[Records contained in a dataset]

===============

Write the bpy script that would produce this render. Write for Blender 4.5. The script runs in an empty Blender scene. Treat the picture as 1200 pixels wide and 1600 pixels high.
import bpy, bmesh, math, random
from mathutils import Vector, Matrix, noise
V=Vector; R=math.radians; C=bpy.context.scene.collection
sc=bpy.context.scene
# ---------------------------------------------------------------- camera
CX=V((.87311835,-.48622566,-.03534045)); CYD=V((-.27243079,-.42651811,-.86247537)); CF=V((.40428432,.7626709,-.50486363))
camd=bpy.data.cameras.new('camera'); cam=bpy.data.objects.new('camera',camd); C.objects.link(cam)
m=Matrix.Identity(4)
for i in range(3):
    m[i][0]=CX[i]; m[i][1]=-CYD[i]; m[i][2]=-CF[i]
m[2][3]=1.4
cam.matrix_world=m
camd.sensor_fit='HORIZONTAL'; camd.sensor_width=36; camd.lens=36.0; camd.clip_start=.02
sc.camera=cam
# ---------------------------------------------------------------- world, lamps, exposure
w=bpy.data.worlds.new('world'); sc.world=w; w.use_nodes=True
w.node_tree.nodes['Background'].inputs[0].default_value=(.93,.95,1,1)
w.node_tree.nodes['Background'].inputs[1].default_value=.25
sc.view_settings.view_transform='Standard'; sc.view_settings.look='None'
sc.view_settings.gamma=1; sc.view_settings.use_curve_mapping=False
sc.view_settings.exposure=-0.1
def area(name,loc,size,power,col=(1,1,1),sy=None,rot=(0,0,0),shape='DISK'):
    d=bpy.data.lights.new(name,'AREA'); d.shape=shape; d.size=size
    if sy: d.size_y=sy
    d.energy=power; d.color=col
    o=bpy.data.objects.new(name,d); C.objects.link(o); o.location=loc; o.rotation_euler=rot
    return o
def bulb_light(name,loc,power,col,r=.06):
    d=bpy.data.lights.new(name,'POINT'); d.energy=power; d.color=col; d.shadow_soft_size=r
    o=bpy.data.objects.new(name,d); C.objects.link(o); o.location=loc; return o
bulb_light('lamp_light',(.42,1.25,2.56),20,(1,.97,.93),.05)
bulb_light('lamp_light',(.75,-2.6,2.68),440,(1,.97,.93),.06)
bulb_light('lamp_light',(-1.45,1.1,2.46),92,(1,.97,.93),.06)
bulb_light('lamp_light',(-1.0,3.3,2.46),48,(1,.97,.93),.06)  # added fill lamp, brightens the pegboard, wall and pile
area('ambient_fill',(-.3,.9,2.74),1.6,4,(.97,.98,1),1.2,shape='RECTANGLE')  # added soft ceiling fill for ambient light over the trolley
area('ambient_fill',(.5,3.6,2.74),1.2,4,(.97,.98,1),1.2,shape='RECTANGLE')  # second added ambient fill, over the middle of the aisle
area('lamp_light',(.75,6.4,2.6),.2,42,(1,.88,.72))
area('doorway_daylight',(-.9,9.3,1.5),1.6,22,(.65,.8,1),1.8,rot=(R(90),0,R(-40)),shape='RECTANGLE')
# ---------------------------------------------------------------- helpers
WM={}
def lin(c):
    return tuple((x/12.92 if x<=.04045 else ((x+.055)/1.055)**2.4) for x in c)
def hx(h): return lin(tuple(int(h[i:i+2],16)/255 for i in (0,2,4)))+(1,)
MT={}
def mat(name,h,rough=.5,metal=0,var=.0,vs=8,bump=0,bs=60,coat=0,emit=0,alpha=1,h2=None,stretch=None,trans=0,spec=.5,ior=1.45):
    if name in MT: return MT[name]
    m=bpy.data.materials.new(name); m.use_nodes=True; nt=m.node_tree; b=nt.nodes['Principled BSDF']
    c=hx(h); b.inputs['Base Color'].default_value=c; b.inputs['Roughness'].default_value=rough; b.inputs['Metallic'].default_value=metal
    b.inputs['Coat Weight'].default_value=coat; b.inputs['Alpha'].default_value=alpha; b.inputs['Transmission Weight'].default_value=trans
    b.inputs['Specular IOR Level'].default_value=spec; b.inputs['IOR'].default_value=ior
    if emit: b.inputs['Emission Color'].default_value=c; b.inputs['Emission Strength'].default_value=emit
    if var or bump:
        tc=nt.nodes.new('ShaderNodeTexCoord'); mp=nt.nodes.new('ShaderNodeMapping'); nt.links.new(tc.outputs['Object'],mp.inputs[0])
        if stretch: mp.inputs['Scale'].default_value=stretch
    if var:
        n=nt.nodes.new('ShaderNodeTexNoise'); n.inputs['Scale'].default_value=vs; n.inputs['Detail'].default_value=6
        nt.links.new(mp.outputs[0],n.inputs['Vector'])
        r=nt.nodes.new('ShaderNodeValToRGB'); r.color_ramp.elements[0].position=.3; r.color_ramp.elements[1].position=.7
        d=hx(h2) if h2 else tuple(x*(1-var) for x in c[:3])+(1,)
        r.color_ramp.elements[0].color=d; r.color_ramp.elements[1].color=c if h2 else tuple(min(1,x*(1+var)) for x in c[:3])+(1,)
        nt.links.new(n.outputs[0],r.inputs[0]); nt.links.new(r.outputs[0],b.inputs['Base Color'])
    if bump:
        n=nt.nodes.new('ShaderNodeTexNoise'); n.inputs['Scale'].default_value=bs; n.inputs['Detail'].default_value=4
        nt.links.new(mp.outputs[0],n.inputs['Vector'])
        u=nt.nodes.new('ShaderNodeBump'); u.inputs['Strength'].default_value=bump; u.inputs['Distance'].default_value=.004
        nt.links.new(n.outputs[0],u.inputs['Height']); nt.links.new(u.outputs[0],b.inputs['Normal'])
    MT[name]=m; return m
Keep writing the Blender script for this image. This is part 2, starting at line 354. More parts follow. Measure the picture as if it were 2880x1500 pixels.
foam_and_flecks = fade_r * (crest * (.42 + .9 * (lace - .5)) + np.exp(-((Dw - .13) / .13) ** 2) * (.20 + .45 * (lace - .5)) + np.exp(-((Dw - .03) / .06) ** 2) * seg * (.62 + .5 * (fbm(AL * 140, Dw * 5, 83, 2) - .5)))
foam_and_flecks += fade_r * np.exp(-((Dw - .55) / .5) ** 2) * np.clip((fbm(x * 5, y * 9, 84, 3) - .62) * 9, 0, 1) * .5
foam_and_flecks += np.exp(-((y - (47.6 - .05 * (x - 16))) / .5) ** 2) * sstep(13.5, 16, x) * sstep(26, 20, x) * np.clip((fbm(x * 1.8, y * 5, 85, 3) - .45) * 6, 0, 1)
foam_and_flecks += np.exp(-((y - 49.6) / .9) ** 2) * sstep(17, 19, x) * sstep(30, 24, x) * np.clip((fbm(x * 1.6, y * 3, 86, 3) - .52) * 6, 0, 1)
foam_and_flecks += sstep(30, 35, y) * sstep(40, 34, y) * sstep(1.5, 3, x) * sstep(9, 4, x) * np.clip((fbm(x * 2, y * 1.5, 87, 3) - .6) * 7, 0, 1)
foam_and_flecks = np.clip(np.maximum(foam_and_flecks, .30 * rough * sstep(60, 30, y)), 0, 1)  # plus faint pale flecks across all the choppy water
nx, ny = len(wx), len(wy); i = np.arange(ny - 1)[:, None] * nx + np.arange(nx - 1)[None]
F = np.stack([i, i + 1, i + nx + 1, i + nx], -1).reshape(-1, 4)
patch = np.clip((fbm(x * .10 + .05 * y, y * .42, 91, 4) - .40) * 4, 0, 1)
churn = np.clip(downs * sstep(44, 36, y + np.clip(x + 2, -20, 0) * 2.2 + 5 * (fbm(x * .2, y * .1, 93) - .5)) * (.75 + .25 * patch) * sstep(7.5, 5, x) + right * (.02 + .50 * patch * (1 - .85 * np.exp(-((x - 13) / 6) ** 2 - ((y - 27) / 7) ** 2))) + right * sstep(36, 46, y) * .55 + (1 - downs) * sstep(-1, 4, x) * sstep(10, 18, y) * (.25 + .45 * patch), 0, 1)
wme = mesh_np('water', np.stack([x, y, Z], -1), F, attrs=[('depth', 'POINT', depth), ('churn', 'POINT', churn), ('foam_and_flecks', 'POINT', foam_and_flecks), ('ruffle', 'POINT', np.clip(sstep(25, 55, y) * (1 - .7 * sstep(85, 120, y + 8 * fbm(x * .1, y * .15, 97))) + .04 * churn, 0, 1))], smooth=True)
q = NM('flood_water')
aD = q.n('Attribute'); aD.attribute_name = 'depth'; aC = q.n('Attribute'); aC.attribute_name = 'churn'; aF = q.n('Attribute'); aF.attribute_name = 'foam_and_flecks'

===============

** DIRECTIONS **
Which lines hold the word "scene"? Copy all of them.

** RESULT OF THIS TASK **
Write the bpy script that would produce this render. Write for Blender 4.5. The script runs in an empty Blender scene. Treat the picture as 1200 pixels wide and 1600 pixels high.
V=Vector; R=math.radians; C=bpy.context.scene.collection
sc=bpy.context.scene